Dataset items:
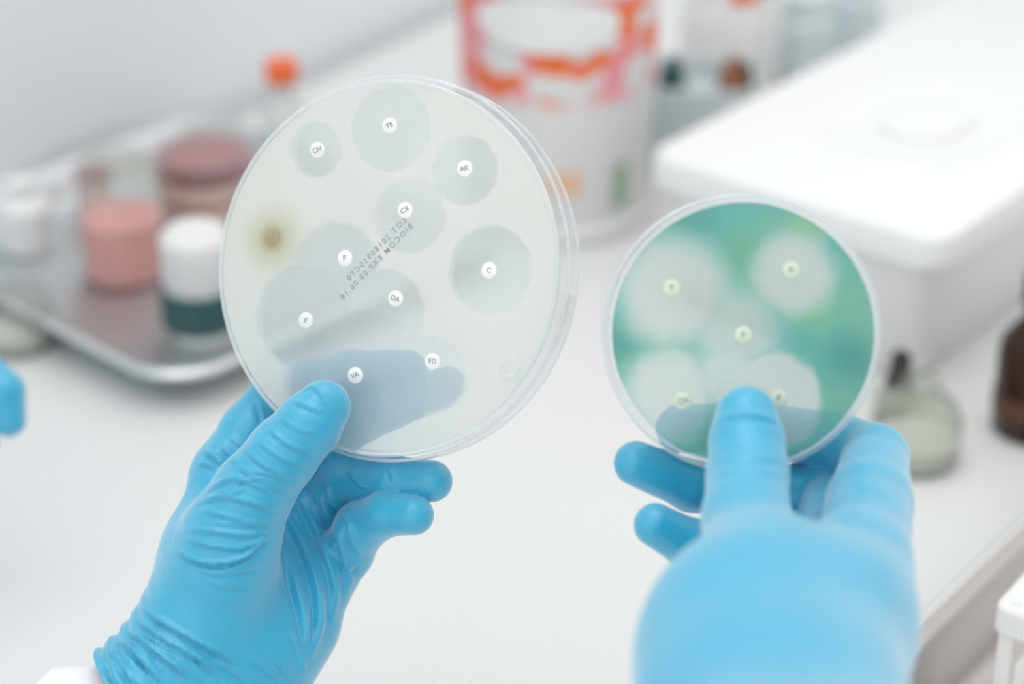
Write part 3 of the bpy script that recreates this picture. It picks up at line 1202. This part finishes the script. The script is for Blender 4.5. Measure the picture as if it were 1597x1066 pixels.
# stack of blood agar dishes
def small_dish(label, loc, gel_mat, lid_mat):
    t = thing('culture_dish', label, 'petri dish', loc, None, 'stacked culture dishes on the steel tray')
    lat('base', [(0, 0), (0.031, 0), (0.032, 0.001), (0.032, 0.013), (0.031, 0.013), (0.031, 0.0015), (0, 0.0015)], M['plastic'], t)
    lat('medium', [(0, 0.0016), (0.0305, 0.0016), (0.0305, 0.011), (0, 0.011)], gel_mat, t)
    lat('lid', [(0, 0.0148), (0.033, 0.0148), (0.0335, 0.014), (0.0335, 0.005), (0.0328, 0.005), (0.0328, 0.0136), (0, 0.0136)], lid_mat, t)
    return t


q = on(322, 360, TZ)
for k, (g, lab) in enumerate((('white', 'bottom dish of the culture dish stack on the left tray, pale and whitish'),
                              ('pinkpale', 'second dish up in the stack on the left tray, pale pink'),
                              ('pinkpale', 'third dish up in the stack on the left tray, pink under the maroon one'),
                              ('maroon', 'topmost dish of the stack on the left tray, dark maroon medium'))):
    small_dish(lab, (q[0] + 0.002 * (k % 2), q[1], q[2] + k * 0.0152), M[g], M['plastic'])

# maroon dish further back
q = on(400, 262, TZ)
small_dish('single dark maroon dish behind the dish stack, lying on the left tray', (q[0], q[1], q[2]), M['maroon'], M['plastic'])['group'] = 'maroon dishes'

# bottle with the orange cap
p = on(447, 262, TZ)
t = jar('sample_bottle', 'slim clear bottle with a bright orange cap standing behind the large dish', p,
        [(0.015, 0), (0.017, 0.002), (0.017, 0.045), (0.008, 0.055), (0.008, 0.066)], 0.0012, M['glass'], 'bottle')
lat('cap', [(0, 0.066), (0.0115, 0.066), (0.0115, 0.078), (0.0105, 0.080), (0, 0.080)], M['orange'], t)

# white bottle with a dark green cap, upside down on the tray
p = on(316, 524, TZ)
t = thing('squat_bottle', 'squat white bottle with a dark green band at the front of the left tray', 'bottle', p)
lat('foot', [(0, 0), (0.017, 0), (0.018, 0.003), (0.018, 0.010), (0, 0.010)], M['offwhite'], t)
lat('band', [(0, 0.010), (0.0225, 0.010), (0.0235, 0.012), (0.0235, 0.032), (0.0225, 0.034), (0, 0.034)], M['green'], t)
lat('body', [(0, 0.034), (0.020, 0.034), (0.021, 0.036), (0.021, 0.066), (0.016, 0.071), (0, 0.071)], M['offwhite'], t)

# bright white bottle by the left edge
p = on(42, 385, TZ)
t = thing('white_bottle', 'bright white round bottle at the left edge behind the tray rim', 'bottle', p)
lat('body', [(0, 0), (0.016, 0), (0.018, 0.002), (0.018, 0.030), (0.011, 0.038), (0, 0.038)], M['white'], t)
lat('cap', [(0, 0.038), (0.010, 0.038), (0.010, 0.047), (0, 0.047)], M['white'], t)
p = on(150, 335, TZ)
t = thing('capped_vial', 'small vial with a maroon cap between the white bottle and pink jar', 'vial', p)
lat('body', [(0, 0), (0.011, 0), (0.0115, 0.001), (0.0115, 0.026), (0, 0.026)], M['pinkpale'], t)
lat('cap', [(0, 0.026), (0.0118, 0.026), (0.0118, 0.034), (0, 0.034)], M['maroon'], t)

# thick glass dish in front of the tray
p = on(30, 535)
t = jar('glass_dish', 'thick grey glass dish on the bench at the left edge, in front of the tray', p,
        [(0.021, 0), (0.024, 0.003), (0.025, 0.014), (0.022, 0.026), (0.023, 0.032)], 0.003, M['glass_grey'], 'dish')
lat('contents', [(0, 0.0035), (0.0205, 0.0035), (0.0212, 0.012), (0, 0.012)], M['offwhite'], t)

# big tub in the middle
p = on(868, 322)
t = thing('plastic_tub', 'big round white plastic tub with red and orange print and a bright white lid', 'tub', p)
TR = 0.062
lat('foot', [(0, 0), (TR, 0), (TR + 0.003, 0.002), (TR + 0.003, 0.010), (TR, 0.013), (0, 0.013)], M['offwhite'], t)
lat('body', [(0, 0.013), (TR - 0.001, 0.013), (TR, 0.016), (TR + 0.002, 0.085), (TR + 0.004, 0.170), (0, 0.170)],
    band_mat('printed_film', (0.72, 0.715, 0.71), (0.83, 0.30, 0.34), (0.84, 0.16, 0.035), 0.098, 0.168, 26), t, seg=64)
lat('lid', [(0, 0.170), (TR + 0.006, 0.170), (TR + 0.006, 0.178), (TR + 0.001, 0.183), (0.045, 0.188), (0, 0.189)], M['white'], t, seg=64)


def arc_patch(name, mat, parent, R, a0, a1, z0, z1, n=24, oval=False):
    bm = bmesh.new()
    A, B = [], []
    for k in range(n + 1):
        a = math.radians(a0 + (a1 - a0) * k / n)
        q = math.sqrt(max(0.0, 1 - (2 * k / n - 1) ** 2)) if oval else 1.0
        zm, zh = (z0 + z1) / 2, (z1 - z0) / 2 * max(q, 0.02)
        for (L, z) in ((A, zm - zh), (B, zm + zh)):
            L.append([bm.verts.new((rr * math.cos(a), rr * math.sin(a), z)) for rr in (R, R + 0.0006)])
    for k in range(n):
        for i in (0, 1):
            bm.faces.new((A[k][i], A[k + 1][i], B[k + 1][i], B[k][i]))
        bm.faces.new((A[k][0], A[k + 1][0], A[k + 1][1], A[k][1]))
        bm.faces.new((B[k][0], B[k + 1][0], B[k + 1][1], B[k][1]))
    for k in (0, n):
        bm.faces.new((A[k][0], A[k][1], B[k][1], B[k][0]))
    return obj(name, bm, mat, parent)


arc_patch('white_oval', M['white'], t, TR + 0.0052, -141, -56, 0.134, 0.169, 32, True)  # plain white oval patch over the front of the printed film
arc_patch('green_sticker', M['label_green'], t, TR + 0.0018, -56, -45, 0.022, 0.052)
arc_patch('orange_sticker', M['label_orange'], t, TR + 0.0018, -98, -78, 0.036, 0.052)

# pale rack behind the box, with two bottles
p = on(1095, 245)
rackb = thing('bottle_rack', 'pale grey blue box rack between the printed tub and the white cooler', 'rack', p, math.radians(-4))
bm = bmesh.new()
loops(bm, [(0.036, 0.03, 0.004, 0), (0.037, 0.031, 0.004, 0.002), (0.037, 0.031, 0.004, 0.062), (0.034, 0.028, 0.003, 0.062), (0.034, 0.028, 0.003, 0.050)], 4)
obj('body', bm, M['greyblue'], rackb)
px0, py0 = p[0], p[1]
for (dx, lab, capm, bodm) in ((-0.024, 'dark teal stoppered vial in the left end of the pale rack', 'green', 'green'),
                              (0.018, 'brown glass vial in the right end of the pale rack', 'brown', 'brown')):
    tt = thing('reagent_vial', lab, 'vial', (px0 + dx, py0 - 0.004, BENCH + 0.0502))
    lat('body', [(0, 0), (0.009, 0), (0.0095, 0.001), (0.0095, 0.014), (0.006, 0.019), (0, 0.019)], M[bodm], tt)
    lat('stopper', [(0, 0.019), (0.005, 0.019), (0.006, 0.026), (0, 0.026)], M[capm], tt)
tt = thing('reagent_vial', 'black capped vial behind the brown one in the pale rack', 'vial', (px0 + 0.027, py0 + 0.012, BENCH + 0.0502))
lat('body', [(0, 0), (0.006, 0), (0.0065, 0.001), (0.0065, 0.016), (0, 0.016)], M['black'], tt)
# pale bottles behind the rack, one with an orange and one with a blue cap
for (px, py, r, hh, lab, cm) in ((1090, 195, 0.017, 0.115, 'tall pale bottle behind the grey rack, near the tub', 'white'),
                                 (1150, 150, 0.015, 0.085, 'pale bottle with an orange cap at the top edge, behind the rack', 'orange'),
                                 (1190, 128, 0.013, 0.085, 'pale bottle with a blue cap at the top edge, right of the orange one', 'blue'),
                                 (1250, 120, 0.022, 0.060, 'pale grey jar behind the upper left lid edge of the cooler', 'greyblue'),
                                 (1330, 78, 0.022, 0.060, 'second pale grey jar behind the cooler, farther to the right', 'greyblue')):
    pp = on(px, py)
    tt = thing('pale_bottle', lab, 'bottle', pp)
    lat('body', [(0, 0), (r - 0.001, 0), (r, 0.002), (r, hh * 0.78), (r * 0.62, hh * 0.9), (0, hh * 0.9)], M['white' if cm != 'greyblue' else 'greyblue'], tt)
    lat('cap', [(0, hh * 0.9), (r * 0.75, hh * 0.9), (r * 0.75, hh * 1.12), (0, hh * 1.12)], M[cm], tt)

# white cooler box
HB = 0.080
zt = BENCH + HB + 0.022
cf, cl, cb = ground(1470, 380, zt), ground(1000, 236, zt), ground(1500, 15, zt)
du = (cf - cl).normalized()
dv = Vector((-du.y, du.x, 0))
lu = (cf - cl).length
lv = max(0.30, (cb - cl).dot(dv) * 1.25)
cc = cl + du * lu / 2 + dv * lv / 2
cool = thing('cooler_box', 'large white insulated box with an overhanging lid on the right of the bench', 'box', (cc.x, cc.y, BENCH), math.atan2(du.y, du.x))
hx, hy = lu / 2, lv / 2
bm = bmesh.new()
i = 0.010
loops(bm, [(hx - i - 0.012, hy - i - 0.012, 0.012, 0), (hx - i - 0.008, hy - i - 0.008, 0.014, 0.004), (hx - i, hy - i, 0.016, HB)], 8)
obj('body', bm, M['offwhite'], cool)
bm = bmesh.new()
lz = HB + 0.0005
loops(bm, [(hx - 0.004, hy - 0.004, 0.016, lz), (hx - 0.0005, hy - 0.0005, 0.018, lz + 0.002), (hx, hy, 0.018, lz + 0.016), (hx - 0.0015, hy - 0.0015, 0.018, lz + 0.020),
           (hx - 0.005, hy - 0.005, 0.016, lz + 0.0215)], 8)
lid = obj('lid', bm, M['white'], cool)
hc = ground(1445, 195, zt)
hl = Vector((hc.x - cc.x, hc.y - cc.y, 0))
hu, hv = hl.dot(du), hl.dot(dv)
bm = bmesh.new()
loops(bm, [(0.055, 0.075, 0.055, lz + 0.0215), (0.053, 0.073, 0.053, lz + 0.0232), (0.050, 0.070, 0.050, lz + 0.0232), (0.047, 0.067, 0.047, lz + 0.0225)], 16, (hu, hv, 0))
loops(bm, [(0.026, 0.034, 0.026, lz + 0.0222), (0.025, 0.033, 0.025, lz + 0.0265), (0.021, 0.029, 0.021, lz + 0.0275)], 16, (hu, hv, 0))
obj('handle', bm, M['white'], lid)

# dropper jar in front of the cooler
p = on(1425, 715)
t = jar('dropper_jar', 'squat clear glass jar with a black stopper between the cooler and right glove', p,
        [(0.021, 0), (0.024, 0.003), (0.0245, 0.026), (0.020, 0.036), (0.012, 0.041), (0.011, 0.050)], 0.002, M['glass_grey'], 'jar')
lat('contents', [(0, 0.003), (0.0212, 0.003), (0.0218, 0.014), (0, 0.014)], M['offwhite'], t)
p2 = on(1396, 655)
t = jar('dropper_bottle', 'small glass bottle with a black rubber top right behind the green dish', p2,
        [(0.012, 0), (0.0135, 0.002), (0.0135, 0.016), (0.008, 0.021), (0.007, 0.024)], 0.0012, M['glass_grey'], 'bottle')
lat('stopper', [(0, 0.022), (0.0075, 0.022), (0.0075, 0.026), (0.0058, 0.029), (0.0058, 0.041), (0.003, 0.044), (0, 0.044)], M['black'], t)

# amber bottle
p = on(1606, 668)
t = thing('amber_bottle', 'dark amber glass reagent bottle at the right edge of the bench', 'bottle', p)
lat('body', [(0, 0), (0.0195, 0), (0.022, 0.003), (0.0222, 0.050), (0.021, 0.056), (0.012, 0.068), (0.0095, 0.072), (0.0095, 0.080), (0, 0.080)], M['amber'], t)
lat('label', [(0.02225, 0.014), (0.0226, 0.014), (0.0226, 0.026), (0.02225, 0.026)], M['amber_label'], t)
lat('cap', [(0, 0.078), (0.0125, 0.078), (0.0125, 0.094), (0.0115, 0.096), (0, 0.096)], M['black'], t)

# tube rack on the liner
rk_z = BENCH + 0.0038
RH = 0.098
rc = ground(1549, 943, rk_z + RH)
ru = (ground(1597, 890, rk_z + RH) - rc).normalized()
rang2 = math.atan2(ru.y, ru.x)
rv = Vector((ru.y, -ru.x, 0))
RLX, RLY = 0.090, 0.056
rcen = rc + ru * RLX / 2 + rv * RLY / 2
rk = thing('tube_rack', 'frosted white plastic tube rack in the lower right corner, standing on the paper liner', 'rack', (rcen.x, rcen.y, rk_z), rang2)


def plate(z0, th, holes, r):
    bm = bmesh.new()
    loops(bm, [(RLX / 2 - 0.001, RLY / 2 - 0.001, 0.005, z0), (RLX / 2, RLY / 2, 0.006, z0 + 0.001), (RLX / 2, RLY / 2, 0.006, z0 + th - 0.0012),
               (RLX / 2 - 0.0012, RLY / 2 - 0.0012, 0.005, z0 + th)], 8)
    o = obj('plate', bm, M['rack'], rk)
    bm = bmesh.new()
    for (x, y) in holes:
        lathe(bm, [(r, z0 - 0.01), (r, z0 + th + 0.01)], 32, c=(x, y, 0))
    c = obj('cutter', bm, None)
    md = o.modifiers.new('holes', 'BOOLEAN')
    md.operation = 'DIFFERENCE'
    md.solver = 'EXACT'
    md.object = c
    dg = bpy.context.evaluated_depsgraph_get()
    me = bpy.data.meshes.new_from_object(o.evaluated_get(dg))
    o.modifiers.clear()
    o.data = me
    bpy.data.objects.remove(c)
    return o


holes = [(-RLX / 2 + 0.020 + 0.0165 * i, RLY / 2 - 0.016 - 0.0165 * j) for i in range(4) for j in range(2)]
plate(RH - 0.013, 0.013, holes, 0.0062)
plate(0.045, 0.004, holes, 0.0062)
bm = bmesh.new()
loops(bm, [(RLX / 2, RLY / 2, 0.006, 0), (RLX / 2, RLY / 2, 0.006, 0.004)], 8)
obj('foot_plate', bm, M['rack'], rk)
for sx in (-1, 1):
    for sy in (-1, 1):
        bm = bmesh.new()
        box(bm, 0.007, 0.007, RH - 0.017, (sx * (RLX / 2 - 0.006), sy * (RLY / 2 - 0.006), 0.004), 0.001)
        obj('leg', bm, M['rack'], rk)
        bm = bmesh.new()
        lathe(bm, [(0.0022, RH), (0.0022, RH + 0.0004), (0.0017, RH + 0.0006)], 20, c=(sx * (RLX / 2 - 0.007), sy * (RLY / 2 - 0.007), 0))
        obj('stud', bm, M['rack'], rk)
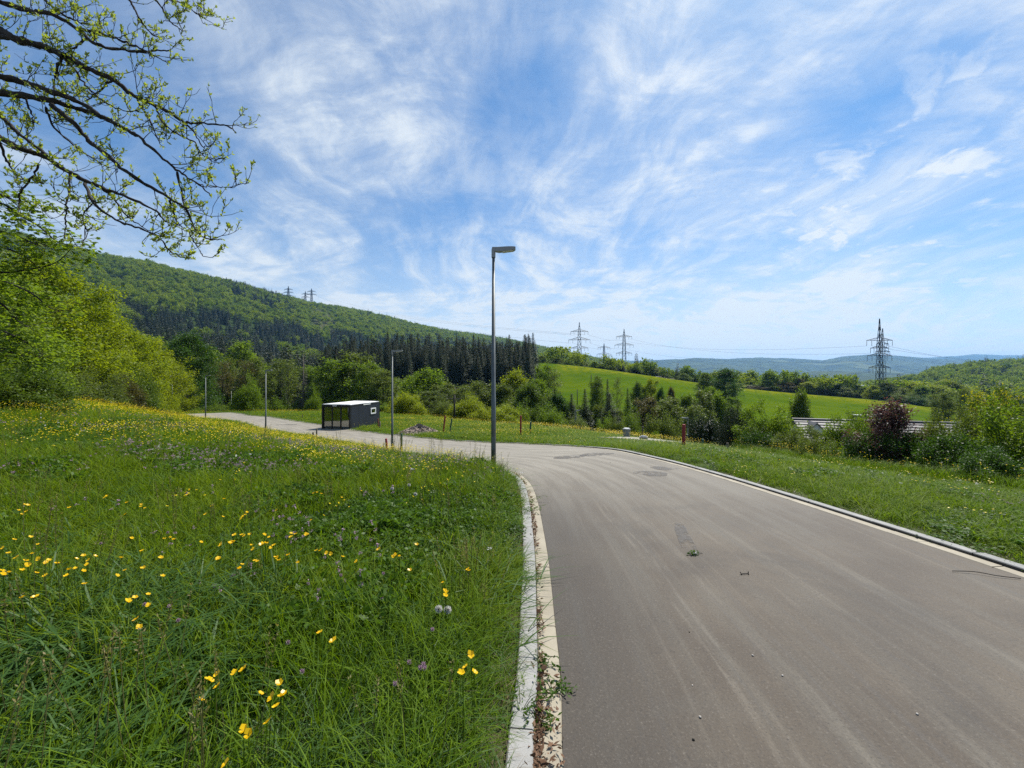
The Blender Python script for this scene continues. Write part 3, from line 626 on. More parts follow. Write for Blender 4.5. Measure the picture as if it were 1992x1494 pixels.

-- Problem to solve --
Of the lines in this listing, how many contain "Measure"? Reply with the number and nothing more.

-- Exercise solution --
2